▶ [Source data]:
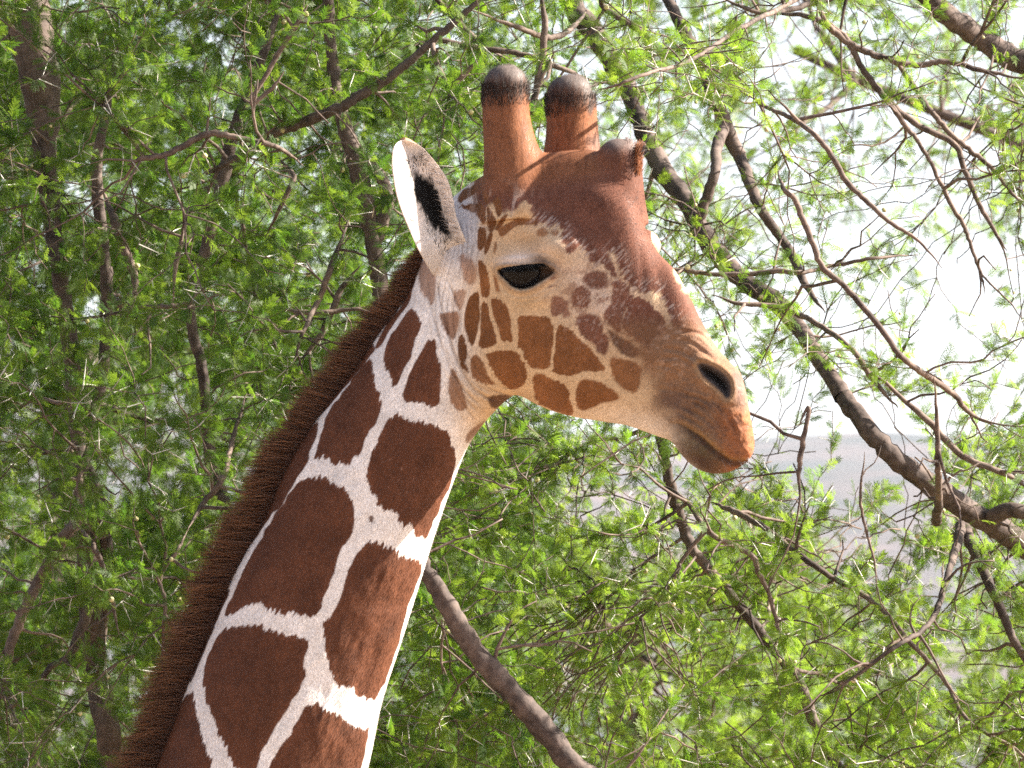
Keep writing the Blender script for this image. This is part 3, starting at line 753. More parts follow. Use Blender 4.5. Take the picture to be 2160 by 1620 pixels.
def tube_rings(P, rad, n=32, flat=None):
    """rings round a 3-D path with a radius (or pair of radii) per point"""
    P = np.asarray(P, float); out = []
    T = np.gradient(P, axis=0); T /= np.linalg.norm(T, axis=1)[:, None] + 1e-12
    up = np.array([0.0, 1.0, 0.0])
    a = np.linspace(0, 2 * np.pi, n, endpoint=False)
    for i in range(len(P)):
        u = up - T[i] * (up @ T[i]); u /= np.linalg.norm(u) + 1e-12
        v = np.cross(T[i], u)
        r = rad[i] if np.ndim(rad[i]) else (rad[i], rad[i])
        out.append(P[i] + np.cos(a)[:, None] * u * r[0] + np.sin(a)[:, None] * v * r[1])
    return np.array(out)

SV, SQ, ST3, off = [], [], [], 0
def add_solid(V, q, t):
    global off
    SV.append(V); SQ.append(q + off)
    if len(t): ST3.append(t + off)
    off += len(V)
add_solid(*loft_mesh(rings))

def horn(pts, y, rad, top):
    """horn from pixel path (base first) at world depth y, with rounded top"""
    pts = catmull(np.array([(a, b, c) for (a, b), c in zip(pts, rad)], float), 8)
    P = gpt(pts[:, 0], pts[:, 1], np.full(len(pts), y)); r = list(pts[:, 2] / 1000)
    d = P[-1] - P[-2]; d /= np.linalg.norm(d)
    for k in range(1, 9):
        a = k / 8 * math.pi / 2
        P = np.vstack([P, P[len(pts) - 1] + d * math.sin(a) * top / 1000]); r.append(max(r[len(pts) - 1] * math.cos(a), .0008))
    add_solid(*loft_mesh(tube_rings(P, [(x, x) for x in r], 40)))
YN, YF = -.062, .078
horn([(1098,470),(1092,400),(1082,340),(1073,290),(1068,250),(1066,212),(1066,180)], YN, [98,80,63,54,50,49,46], 42)
horn([(1208,440),(1208,380),(1207,330),(1207,290),(1206,250),(1203,222),(1201,200)], YF, [90,80,64,57,54,53,49], 42)
# flare where the near horn runs into the crown
horn([(1150,430),(1140,390),(1112,352),(1090,300)], YN + .01, [80,60,40,28], 10)
# median horn on the forehead
horn([(1300,470),(1304,420),(1306,375),(1305,345),(1305,335)], ymid(1305) + 0.0, [70,58,51,48,46], 42)
# far brow and far eye bulge peeping past the forehead
def ball(px, py, y, rx, ry, rz):
    a = np.linspace(0, np.pi, 20)[1:-1]
    c = gpt(px, py, y)
    rg = []
    th = np.linspace(0, 2 * np.pi, 28, endpoint=False)
    for k in a:
        rg.append(np.stack([c[0] + rx * np.sin(k) * np.cos(th), c[1] + ry * np.sin(k) * np.sin(th), c[2] + rz * np.full(28, np.cos(k))], -1))
    add_solid(*loft_mesh(np.array(rg)))
ball(1349, 518, ymid(1349) + .085, .045, .05, .036)
SVa = np.vstack(SV)
tmp_me = mesh_tq("tmp", SVa, np.vstack(SQ), np.vstack(ST3))
tmp = bpy.data.objects.new("tmp", tmp_me); COL.objects.link(tmp)
md = tmp.modifiers.new("r", 'REMESH'); md.mode = 'VOXEL'; md.voxel_size = 0.0027; md.adaptivity = 0
dg = bpy.context.evaluated_depsgraph_get(); dg.update()
ev = tmp.evaluated_get(dg); em = ev.to_mesh()
nv = len(em.vertices); V = np.empty(nv * 3, np.float32); em.vertices.foreach_get("co", V); V = V.reshape(-1, 3).astype(float)
nl = len(em.loops); L = np.empty(nl, np.int32); em.loops.foreach_get("vertex_index", L)
Q = L.reshape(-1, 4)
ev.to_mesh_clear()
bpy.data.objects.remove(tmp); bpy.data.meshes.remove(tmp_me)
print("remeshed", nv)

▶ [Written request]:
Reproduce all of the material above word for word. Omit the pictures.

▶ [Task answer]:
Keep writing the Blender script for this image. This is part 3, starting at line 753. More parts follow. Use Blender 4.5. Take the picture to be 2160 by 1620 pixels.
def tube_rings(P, rad, n=32, flat=None):
    """rings round a 3-D path with a radius (or pair of radii) per point"""
    P = np.asarray(P, float); out = []
    T = np.gradient(P, axis=0); T /= np.linalg.norm(T, axis=1)[:, None] + 1e-12
    up = np.array([0.0, 1.0, 0.0])
    a = np.linspace(0, 2 * np.pi, n, endpoint=False)
    for i in range(len(P)):
        u = up - T[i] * (up @ T[i]); u /= np.linalg.norm(u) + 1e-12
        v = np.cross(T[i], u)
        r = rad[i] if np.ndim(rad[i]) else (rad[i], rad[i])
        out.append(P[i] + np.cos(a)[:, None] * u * r[0] + np.sin(a)[:, None] * v * r[1])
    return np.array(out)

SV, SQ, ST3, off = [], [], [], 0
def add_solid(V, q, t):
    global off
    SV.append(V); SQ.append(q + off)
    if len(t): ST3.append(t + off)
    off += len(V)
add_solid(*loft_mesh(rings))

def horn(pts, y, rad, top):
    """horn from pixel path (base first) at world depth y, with rounded top"""
    pts = catmull(np.array([(a, b, c) for (a, b), c in zip(pts, rad)], float), 8)
    P = gpt(pts[:, 0], pts[:, 1], np.full(len(pts), y)); r = list(pts[:, 2] / 1000)
    d = P[-1] - P[-2]; d /= np.linalg.norm(d)
    for k in range(1, 9):
        a = k / 8 * math.pi / 2
        P = np.vstack([P, P[len(pts) - 1] + d * math.sin(a) * top / 1000]); r.append(max(r[len(pts) - 1] * math.cos(a), .0008))
    add_solid(*loft_mesh(tube_rings(P, [(x, x) for x in r], 40)))
YN, YF = -.062, .078
horn([(1098,470),(1092,400),(1082,340),(1073,290),(1068,250),(1066,212),(1066,180)], YN, [98,80,63,54,50,49,46], 42)
horn([(1208,440),(1208,380),(1207,330),(1207,290),(1206,250),(1203,222),(1201,200)], YF, [90,80,64,57,54,53,49], 42)
# flare where the near horn runs into the crown
horn([(1150,430),(1140,390),(1112,352),(1090,300)], YN + .01, [80,60,40,28], 10)
# median horn on the forehead
horn([(1300,470),(1304,420),(1306,375),(1305,345),(1305,335)], ymid(1305) + 0.0, [70,58,51,48,46], 42)
# far brow and far eye bulge peeping past the forehead
def ball(px, py, y, rx, ry, rz):
    a = np.linspace(0, np.pi, 20)[1:-1]
    c = gpt(px, py, y)
    rg = []
    th = np.linspace(0, 2 * np.pi, 28, endpoint=False)
    for k in a:
        rg.append(np.stack([c[0] + rx * np.sin(k) * np.cos(th), c[1] + ry * np.sin(k) * np.sin(th), c[2] + rz * np.full(28, np.cos(k))], -1))
    add_solid(*loft_mesh(np.array(rg)))
ball(1349, 518, ymid(1349) + .085, .045, .05, .036)
SVa = np.vstack(SV)
tmp_me = mesh_tq("tmp", SVa, np.vstack(SQ), np.vstack(ST3))
tmp = bpy.data.objects.new("tmp", tmp_me); COL.objects.link(tmp)
md = tmp.modifiers.new("r", 'REMESH'); md.mode = 'VOXEL'; md.voxel_size = 0.0027; md.adaptivity = 0
dg = bpy.context.evaluated_depsgraph_get(); dg.update()
ev = tmp.evaluated_get(dg); em = ev.to_mesh()
nv = len(em.vertices); V = np.empty(nv * 3, np.float32); em.vertices.foreach_get("co", V); V = V.reshape(-1, 3).astype(float)
nl = len(em.loops); L = np.empty(nl, np.int32); em.loops.foreach_get("vertex_index", L)
Q = L.reshape(-1, 4)
ev.to_mesh_clear()
bpy.data.objects.remove(tmp); bpy.data.meshes.remove(tmp_me)
print("remeshed", nv)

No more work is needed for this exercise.